Your task is to print every entry below exactly as given.

**Supplied entries**

◇ ◇ ◇ ◇

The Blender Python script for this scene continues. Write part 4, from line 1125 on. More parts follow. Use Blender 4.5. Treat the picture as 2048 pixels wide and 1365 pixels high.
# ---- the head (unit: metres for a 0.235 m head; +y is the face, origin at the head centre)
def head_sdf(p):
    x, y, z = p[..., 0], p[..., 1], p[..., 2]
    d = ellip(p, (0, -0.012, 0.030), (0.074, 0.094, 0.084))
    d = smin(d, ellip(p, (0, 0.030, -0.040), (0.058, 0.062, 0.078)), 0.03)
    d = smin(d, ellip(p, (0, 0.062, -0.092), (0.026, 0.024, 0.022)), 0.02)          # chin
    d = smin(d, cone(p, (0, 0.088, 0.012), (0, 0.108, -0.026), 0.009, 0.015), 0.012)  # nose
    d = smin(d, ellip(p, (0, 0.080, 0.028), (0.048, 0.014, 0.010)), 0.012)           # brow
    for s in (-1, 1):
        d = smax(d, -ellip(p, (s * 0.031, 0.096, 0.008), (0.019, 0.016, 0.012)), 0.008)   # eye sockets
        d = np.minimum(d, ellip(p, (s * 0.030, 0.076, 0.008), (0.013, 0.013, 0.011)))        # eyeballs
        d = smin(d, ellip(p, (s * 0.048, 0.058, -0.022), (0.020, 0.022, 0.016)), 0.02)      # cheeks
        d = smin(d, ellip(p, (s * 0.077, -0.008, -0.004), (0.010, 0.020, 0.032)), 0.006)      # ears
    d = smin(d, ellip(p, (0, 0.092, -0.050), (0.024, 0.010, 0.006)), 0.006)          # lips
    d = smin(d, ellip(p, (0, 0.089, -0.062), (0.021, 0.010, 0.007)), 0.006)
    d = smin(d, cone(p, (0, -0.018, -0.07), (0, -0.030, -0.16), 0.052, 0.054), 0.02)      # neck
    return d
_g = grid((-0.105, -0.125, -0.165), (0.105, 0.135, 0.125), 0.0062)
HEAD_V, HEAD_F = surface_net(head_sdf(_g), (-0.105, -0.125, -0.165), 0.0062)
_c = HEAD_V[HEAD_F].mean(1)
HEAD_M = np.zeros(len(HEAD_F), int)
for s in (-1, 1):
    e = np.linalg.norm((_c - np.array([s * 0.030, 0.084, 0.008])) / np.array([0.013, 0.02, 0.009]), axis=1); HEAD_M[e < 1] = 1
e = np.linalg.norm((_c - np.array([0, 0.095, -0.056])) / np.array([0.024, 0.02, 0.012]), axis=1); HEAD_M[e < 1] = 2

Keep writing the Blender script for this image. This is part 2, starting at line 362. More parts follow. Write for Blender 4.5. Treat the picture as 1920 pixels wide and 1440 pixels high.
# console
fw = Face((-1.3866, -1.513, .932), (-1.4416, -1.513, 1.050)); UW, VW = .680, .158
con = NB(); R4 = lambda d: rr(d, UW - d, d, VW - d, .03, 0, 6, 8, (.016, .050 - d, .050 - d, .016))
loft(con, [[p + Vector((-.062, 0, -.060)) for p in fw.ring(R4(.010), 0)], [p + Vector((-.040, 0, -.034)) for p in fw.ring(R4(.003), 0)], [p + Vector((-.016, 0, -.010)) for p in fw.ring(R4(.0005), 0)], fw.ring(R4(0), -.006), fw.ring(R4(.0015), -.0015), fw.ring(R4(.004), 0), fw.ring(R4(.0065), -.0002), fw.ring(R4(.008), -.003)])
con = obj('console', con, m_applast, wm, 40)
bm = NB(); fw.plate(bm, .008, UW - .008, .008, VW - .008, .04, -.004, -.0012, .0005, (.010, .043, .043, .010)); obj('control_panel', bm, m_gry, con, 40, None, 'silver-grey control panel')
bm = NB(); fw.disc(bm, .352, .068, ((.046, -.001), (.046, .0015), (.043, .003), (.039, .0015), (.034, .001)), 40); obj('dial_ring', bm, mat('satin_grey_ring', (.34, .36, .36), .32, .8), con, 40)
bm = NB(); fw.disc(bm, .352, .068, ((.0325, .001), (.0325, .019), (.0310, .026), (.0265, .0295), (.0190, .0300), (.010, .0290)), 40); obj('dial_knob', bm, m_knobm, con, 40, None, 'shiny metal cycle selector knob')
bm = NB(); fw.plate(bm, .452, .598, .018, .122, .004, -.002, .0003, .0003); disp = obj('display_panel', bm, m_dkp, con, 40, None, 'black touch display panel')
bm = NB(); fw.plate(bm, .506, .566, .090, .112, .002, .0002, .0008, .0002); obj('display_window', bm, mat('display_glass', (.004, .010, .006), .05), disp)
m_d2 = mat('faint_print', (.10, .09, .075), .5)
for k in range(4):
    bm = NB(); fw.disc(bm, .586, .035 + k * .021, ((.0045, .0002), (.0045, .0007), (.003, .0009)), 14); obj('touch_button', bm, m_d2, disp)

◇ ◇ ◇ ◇

**The result**
The Blender Python script for this scene continues. Write part 4, from line 1125 on. More parts follow. Use Blender 4.5. Treat the picture as 2048 pixels wide and 1365 pixels high.
# ---- the head (unit: metres for a 0.235 m head; +y is the face, origin at the head centre)
def head_sdf(p):
    x, y, z = p[..., 0], p[..., 1], p[..., 2]
    d = ellip(p, (0, -0.012, 0.030), (0.074, 0.094, 0.084))
    d = smin(d, ellip(p, (0, 0.030, -0.040), (0.058, 0.062, 0.078)), 0.03)
    d = smin(d, ellip(p, (0, 0.062, -0.092), (0.026, 0.024, 0.022)), 0.02)          # chin
    d = smin(d, cone(p, (0, 0.088, 0.012), (0, 0.108, -0.026), 0.009, 0.015), 0.012)  # nose
    d = smin(d, ellip(p, (0, 0.080, 0.028), (0.048, 0.014, 0.010)), 0.012)           # brow
    for s in (-1, 1):
        d = smax(d, -ellip(p, (s * 0.031, 0.096, 0.008), (0.019, 0.016, 0.012)), 0.008)   # eye sockets
        d = np.minimum(d, ellip(p, (s * 0.030, 0.076, 0.008), (0.013, 0.013, 0.011)))        # eyeballs
        d = smin(d, ellip(p, (s * 0.048, 0.058, -0.022), (0.020, 0.022, 0.016)), 0.02)      # cheeks
        d = smin(d, ellip(p, (s * 0.077, -0.008, -0.004), (0.010, 0.020, 0.032)), 0.006)      # ears
    d = smin(d, ellip(p, (0, 0.092, -0.050), (0.024, 0.010, 0.006)), 0.006)          # lips
    d = smin(d, ellip(p, (0, 0.089, -0.062), (0.021, 0.010, 0.007)), 0.006)
    d = smin(d, cone(p, (0, -0.018, -0.07), (0, -0.030, -0.16), 0.052, 0.054), 0.02)      # neck
    return d
_g = grid((-0.105, -0.125, -0.165), (0.105, 0.135, 0.125), 0.0062)
HEAD_V, HEAD_F = surface_net(head_sdf(_g), (-0.105, -0.125, -0.165), 0.0062)
_c = HEAD_V[HEAD_F].mean(1)
HEAD_M = np.zeros(len(HEAD_F), int)
for s in (-1, 1):
    e = np.linalg.norm((_c - np.array([s * 0.030, 0.084, 0.008])) / np.array([0.013, 0.02, 0.009]), axis=1); HEAD_M[e < 1] = 1
e = np.linalg.norm((_c - np.array([0, 0.095, -0.056])) / np.array([0.024, 0.02, 0.012]), axis=1); HEAD_M[e < 1] = 2

Keep writing the Blender script for this image. This is part 2, starting at line 362. More parts follow. Write for Blender 4.5. Treat the picture as 1920 pixels wide and 1440 pixels high.
# console
fw = Face((-1.3866, -1.513, .932), (-1.4416, -1.513, 1.050)); UW, VW = .680, .158
con = NB(); R4 = lambda d: rr(d, UW - d, d, VW - d, .03, 0, 6, 8, (.016, .050 - d, .050 - d, .016))
loft(con, [[p + Vector((-.062, 0, -.060)) for p in fw.ring(R4(.010), 0)], [p + Vector((-.040, 0, -.034)) for p in fw.ring(R4(.003), 0)], [p + Vector((-.016, 0, -.010)) for p in fw.ring(R4(.0005), 0)], fw.ring(R4(0), -.006), fw.ring(R4(.0015), -.0015), fw.ring(R4(.004), 0), fw.ring(R4(.0065), -.0002), fw.ring(R4(.008), -.003)])
con = obj('console', con, m_applast, wm, 40)
bm = NB(); fw.plate(bm, .008, UW - .008, .008, VW - .008, .04, -.004, -.0012, .0005, (.010, .043, .043, .010)); obj('control_panel', bm, m_gry, con, 40, None, 'silver-grey control panel')
bm = NB(); fw.disc(bm, .352, .068, ((.046, -.001), (.046, .0015), (.043, .003), (.039, .0015), (.034, .001)), 40); obj('dial_ring', bm, mat('satin_grey_ring', (.34, .36, .36), .32, .8), con, 40)
bm = NB(); fw.disc(bm, .352, .068, ((.0325, .001), (.0325, .019), (.0310, .026), (.0265, .0295), (.0190, .0300), (.010, .0290)), 40); obj('dial_knob', bm, m_knobm, con, 40, None, 'shiny metal cycle selector knob')
bm = NB(); fw.plate(bm, .452, .598, .018, .122, .004, -.002, .0003, .0003); disp = obj('display_panel', bm, m_dkp, con, 40, None, 'black touch display panel')
bm = NB(); fw.plate(bm, .506, .566, .090, .112, .002, .0002, .0008, .0002); obj('display_window', bm, mat('display_glass', (.004, .010, .006), .05), disp)
m_d2 = mat('faint_print', (.10, .09, .075), .5)
for k in range(4):
    bm = NB(); fw.disc(bm, .586, .035 + k * .021, ((.0045, .0002), (.0045, .0007), (.003, .0009)), 14); obj('touch_button', bm, m_d2, disp)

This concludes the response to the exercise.